In the Output Directory, specify the path to your output directory by pressing the Output button. Here, all the files from the training process will be saved.
Specify a Batch Size. You can enter a value you like, but be cautioned to keep it proportional to your available computing power (i.e., smaller available RAM or no GPU = smaller Batch Size).
Specify the Learning Rate. Enter a value if you prefer a different learning rate than the default.
Choose a number of Epochs. Please pay attention to user MORE than 3 ``Epochs`` during actual model training. We entered 3 as default for testing purposes, otherwise testing would take forever.
Define a Loss Function. So far, you can choose binary cross-entropy (BCE), focal loss (FL) and dice loss (Dice).
Press the Start Training button and follow the instructions given by the pop-up messages. As stated above, the trained model will be in the Output Directory once the traing is completed.

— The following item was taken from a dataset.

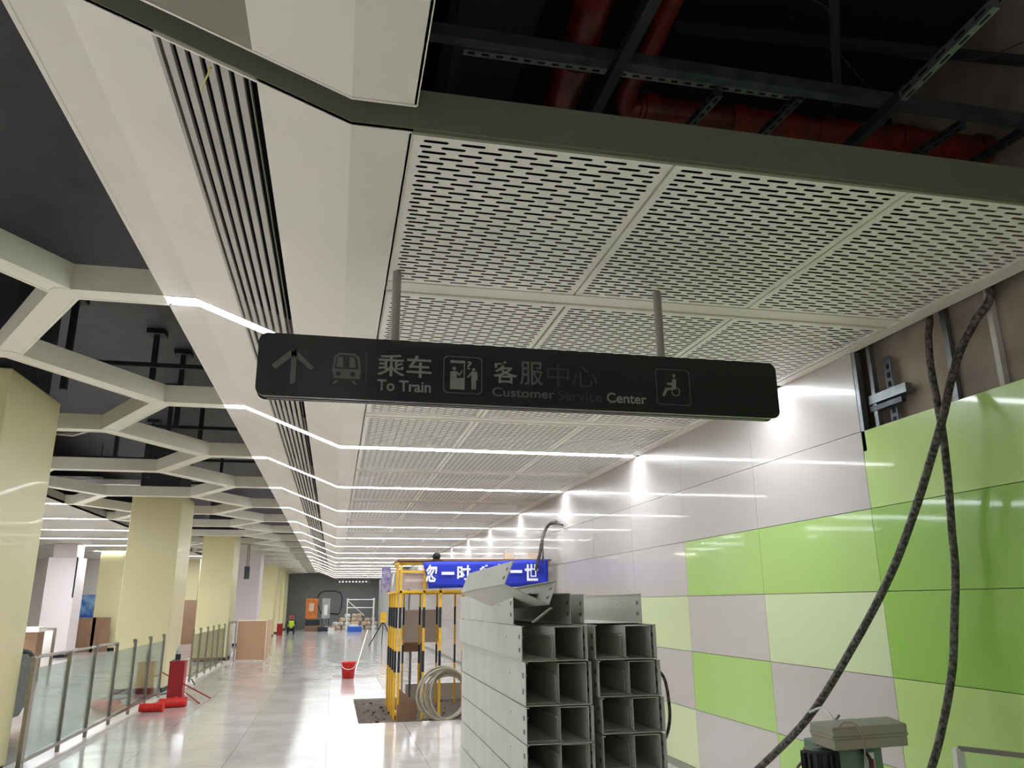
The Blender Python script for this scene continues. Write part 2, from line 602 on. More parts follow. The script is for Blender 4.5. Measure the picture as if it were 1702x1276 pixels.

Restart the GUI when model training is completed to sucessfully use the trained models.

Calculate muscle volume#

Here we employ the truncated cone formula to calculate the muscle volume. To calculate the volume of a muscle using DeepACSA, several prerequisites are important:

Muscle volume calculation can only be done when several images of the same muscle across several muscle regions are available and stored in the same folder.
The images must be named in order from proximal to distal (i.e, img0.tif, img1.tif, img2.tif, …, imgN.tif).
The distance between the images of different muscle regions is knwon and constant.
The higher the number of images, the more accurate the volume calculation.

Once all prerequisites are fullfilled, select the folder conatining the images of the same muscle and different regions as Root Directory.
Choose a Model Path to the model you wish to use and specify all other parameters in the GUI accordingly.
In the Muscle Volume section, select the checkbox Yes for Volume Calculation and specify the Distance as the distance between the images you collected.
Proceed to press the button Run and the muscle volume will be calculated combining all ACSA measurements of the images in the Root Directory and will be displayed in the .xlsx result file.